■ CHALLENGE ■
Copy exactly the lines of the records below, and only those lines, beginning with the line that contains "Write part 3" and ending with the line that contains "0.20), (0.53, 0.42)]".

====== SUPPLIED DATA ======

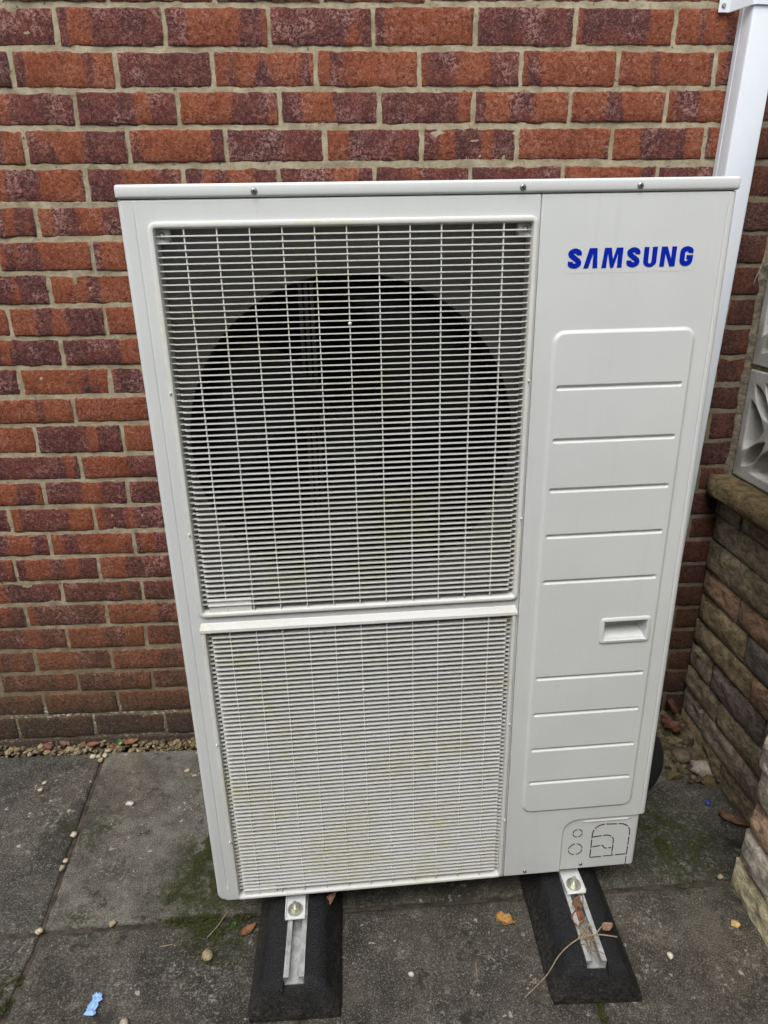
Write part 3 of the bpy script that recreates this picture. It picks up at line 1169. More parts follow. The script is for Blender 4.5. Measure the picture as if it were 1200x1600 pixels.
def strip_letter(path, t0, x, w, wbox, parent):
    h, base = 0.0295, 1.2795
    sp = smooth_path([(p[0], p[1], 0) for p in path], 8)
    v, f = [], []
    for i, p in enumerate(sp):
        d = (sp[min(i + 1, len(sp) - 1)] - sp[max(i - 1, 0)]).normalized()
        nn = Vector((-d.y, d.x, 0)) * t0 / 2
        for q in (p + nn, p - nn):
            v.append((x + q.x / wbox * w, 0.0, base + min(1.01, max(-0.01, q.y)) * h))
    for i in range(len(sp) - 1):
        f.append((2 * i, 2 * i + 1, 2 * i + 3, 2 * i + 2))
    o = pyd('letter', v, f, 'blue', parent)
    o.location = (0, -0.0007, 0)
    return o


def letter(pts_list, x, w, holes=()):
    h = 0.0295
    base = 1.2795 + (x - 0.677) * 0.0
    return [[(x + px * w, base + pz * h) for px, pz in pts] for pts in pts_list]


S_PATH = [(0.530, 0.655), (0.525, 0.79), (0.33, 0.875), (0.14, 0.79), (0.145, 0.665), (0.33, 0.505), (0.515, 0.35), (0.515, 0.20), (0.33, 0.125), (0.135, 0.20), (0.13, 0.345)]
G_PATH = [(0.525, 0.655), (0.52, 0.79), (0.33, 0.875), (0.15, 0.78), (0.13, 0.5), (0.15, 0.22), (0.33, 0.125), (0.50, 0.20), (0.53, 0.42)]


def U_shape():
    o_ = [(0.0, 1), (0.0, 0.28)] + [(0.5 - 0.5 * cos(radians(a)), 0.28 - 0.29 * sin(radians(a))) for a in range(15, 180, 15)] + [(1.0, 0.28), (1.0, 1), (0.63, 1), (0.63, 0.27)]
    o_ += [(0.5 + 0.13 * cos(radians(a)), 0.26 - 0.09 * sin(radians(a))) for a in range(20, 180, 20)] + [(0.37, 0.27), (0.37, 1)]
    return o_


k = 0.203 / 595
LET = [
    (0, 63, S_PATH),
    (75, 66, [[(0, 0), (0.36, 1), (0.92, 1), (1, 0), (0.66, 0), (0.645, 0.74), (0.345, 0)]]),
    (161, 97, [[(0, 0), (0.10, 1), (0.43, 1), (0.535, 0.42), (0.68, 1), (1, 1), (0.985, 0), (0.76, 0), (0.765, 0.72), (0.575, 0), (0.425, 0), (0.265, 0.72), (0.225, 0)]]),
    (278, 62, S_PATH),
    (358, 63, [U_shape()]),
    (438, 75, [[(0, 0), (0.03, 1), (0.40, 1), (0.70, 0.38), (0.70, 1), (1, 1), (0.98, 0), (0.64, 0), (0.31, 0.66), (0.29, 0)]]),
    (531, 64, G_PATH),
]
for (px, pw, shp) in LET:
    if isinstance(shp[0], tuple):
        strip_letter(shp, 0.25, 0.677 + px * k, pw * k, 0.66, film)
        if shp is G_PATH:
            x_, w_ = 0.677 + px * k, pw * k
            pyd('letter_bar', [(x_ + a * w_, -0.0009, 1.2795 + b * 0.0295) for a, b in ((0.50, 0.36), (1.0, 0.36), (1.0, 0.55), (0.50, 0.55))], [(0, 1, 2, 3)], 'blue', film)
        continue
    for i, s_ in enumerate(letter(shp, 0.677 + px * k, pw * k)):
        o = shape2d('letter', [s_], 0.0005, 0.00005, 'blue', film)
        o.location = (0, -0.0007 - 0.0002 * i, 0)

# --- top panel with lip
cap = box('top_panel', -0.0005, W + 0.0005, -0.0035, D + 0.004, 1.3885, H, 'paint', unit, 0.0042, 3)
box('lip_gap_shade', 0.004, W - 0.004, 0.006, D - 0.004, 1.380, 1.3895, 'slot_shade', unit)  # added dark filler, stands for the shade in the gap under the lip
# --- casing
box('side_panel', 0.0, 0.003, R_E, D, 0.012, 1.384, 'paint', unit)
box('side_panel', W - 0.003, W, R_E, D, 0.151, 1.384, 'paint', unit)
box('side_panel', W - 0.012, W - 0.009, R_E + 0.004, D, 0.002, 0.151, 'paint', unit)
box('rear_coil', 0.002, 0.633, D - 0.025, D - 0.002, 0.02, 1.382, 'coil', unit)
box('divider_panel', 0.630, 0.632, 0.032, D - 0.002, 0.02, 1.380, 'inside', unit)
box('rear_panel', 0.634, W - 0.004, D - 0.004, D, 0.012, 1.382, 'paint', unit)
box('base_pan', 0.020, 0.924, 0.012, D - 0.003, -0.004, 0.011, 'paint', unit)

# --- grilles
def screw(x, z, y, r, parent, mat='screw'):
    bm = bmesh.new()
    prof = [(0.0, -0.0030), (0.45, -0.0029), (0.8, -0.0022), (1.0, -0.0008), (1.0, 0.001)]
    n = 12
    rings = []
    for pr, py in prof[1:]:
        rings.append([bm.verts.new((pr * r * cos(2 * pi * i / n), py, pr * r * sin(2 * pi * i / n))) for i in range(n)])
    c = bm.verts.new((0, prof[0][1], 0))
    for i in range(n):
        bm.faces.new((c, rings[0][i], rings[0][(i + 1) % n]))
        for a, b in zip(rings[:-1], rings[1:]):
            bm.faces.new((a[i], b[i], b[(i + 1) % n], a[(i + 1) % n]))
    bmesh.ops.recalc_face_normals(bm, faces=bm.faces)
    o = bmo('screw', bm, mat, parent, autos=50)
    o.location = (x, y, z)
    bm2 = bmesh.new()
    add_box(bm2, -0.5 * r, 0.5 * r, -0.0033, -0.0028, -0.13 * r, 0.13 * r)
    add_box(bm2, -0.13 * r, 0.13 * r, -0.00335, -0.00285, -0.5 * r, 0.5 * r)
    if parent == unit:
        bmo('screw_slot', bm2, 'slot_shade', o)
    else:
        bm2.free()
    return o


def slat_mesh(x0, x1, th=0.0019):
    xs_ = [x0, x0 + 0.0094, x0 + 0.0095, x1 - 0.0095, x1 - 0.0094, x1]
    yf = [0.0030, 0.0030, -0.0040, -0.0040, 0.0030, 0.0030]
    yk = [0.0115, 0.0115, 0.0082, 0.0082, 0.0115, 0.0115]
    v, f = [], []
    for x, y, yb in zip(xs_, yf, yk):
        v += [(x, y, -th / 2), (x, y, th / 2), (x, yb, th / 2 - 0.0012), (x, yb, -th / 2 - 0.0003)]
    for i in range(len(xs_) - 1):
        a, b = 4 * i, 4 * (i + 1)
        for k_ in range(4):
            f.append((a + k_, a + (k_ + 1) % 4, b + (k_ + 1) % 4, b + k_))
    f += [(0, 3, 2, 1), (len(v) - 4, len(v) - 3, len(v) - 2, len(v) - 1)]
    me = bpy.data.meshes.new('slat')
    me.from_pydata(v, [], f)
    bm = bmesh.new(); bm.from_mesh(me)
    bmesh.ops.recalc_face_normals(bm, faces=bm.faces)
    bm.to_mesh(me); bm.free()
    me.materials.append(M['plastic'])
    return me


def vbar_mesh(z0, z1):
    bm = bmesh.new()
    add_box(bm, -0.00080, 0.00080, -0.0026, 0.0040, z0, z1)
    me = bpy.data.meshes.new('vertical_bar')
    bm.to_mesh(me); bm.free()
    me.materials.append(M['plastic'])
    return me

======
====== SUPPLIED DATA ======

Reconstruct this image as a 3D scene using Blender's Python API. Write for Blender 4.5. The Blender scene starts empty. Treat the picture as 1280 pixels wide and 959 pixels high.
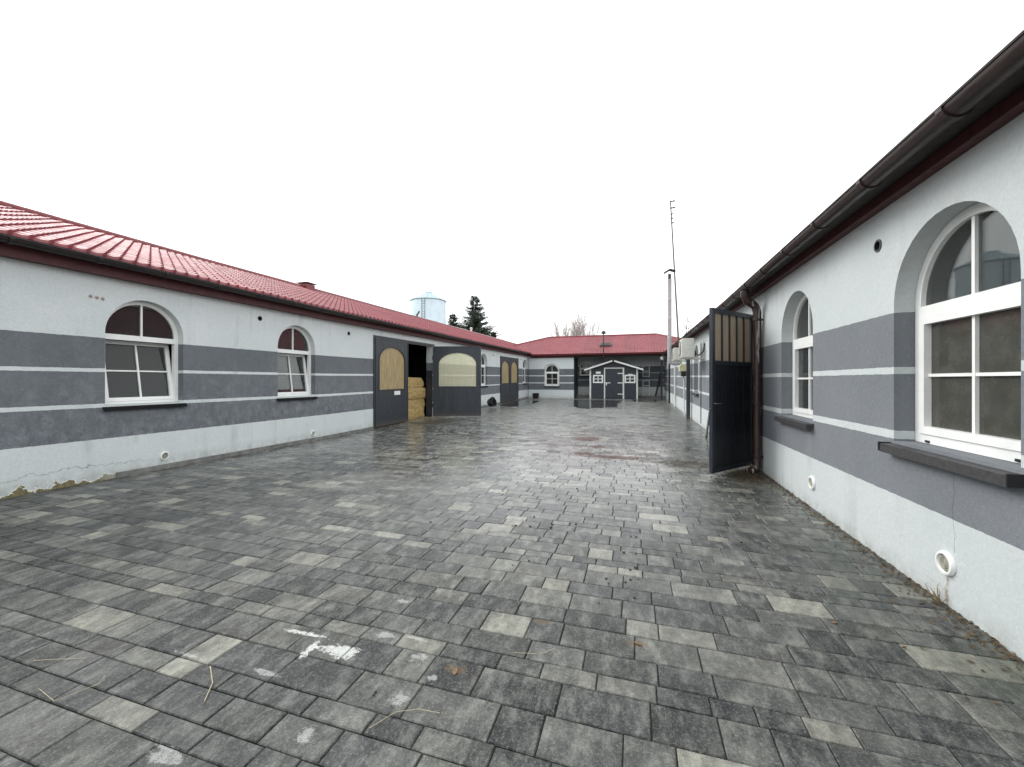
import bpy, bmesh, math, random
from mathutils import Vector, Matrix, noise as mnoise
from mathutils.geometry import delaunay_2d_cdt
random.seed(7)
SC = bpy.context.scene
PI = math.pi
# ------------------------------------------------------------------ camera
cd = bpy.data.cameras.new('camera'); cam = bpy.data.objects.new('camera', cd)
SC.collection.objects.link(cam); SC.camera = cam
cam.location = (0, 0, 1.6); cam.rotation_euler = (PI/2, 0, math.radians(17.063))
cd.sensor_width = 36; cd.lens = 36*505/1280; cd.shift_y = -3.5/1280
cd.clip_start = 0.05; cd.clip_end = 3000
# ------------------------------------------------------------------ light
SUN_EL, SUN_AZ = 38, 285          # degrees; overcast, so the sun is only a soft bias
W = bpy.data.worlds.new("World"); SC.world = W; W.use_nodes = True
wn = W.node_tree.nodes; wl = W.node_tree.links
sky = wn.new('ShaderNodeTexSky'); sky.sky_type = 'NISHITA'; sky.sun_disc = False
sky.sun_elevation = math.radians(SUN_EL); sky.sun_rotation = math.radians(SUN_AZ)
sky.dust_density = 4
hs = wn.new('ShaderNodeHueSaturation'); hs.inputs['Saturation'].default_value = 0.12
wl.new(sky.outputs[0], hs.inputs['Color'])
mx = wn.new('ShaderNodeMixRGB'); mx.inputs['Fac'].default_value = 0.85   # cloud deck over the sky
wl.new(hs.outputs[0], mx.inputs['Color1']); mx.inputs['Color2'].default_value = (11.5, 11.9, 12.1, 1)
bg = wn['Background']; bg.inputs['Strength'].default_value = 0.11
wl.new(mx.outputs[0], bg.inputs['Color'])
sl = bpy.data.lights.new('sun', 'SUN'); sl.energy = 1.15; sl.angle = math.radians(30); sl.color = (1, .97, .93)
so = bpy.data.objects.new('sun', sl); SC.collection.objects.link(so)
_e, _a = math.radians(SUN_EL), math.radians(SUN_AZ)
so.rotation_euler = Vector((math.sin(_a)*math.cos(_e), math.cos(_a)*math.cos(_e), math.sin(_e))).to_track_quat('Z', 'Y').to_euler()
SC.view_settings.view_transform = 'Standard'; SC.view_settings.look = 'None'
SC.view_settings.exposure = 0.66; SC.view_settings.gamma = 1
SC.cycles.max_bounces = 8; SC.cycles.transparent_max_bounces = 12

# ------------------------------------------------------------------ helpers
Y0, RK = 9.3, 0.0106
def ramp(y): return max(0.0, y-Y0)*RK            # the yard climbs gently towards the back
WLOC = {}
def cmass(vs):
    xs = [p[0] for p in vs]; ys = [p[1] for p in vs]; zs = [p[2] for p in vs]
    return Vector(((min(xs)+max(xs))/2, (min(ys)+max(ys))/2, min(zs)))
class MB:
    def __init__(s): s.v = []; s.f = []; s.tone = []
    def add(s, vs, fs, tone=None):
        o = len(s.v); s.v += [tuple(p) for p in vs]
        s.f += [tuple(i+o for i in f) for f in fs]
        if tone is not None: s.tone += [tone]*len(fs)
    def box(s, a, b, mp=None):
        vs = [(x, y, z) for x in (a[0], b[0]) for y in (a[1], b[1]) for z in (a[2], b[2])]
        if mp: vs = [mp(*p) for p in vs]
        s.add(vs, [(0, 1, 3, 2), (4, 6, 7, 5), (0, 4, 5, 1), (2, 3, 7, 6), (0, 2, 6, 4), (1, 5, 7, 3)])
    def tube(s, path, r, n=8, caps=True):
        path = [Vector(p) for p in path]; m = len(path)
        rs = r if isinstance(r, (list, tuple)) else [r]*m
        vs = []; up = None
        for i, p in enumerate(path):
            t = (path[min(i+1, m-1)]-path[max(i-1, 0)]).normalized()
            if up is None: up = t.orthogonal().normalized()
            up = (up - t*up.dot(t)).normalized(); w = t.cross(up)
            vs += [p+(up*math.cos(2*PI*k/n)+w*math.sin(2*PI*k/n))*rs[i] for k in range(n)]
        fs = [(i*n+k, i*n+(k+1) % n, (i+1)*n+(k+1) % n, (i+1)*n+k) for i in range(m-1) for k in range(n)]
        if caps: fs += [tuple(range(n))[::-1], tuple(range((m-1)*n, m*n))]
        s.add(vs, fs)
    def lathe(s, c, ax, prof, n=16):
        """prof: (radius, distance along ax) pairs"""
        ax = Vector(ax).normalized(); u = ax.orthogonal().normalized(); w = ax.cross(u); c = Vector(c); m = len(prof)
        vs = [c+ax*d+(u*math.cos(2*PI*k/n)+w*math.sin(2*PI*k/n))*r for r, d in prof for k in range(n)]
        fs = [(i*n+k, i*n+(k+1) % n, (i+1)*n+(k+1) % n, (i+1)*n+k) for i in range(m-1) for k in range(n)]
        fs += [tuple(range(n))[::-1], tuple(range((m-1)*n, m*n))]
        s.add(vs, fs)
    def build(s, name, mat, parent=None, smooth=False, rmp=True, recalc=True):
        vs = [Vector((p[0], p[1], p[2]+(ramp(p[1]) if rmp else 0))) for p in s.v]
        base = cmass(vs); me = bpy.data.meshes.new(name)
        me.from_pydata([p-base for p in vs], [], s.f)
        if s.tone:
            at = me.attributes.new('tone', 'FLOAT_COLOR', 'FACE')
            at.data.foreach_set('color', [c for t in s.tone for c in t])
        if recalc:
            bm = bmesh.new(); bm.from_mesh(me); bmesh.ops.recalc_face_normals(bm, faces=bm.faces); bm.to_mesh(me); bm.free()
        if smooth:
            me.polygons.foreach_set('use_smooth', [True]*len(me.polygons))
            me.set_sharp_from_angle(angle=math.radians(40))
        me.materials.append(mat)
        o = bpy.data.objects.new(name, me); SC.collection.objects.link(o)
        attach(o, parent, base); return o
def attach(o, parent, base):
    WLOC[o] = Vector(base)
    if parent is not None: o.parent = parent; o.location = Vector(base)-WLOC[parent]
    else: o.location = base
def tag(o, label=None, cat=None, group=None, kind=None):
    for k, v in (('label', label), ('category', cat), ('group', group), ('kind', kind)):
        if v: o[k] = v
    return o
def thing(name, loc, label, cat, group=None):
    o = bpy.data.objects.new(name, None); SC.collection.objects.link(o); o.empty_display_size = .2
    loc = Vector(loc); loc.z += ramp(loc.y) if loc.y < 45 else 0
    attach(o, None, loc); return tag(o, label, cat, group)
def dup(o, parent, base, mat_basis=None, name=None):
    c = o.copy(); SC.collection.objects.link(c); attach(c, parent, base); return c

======
====== SUPPLIED DATA ======

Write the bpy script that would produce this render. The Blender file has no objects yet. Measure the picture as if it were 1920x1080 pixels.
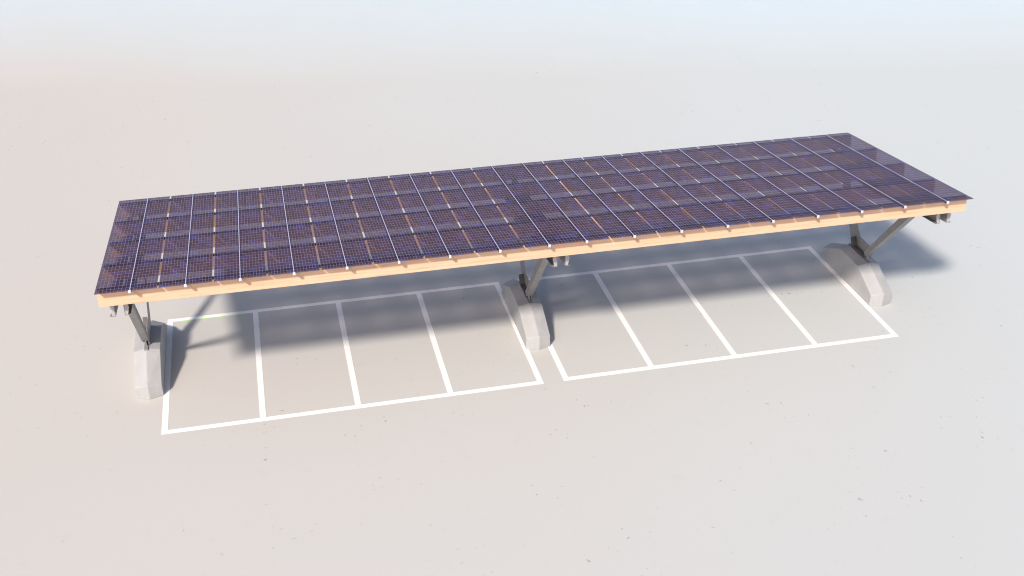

======

■ FULL RESPONSE ■
Write part 3 of the bpy script that recreates this picture. It picks up at line 1169. More parts follow. The script is for Blender 4.5. Measure the picture as if it were 1200x1600 pixels.
def strip_letter(path, t0, x, w, wbox, parent):
    h, base = 0.0295, 1.2795
    sp = smooth_path([(p[0], p[1], 0) for p in path], 8)
    v, f = [], []
    for i, p in enumerate(sp):
        d = (sp[min(i + 1, len(sp) - 1)] - sp[max(i - 1, 0)]).normalized()
        nn = Vector((-d.y, d.x, 0)) * t0 / 2
        for q in (p + nn, p - nn):
            v.append((x + q.x / wbox * w, 0.0, base + min(1.01, max(-0.01, q.y)) * h))
    for i in range(len(sp) - 1):
        f.append((2 * i, 2 * i + 1, 2 * i + 3, 2 * i + 2))
    o = pyd('letter', v, f, 'blue', parent)
    o.location = (0, -0.0007, 0)
    return o


def letter(pts_list, x, w, holes=()):
    h = 0.0295
    base = 1.2795 + (x - 0.677) * 0.0
    return [[(x + px * w, base + pz * h) for px, pz in pts] for pts in pts_list]


S_PATH = [(0.530, 0.655), (0.525, 0.79), (0.33, 0.875), (0.14, 0.79), (0.145, 0.665), (0.33, 0.505), (0.515, 0.35), (0.515, 0.20), (0.33, 0.125), (0.135, 0.20), (0.13, 0.345)]
G_PATH = [(0.525, 0.655), (0.52, 0.79), (0.33, 0.875), (0.15, 0.78), (0.13, 0.5), (0.15, 0.22), (0.33, 0.125), (0.50, 0.20), (0.53, 0.42)]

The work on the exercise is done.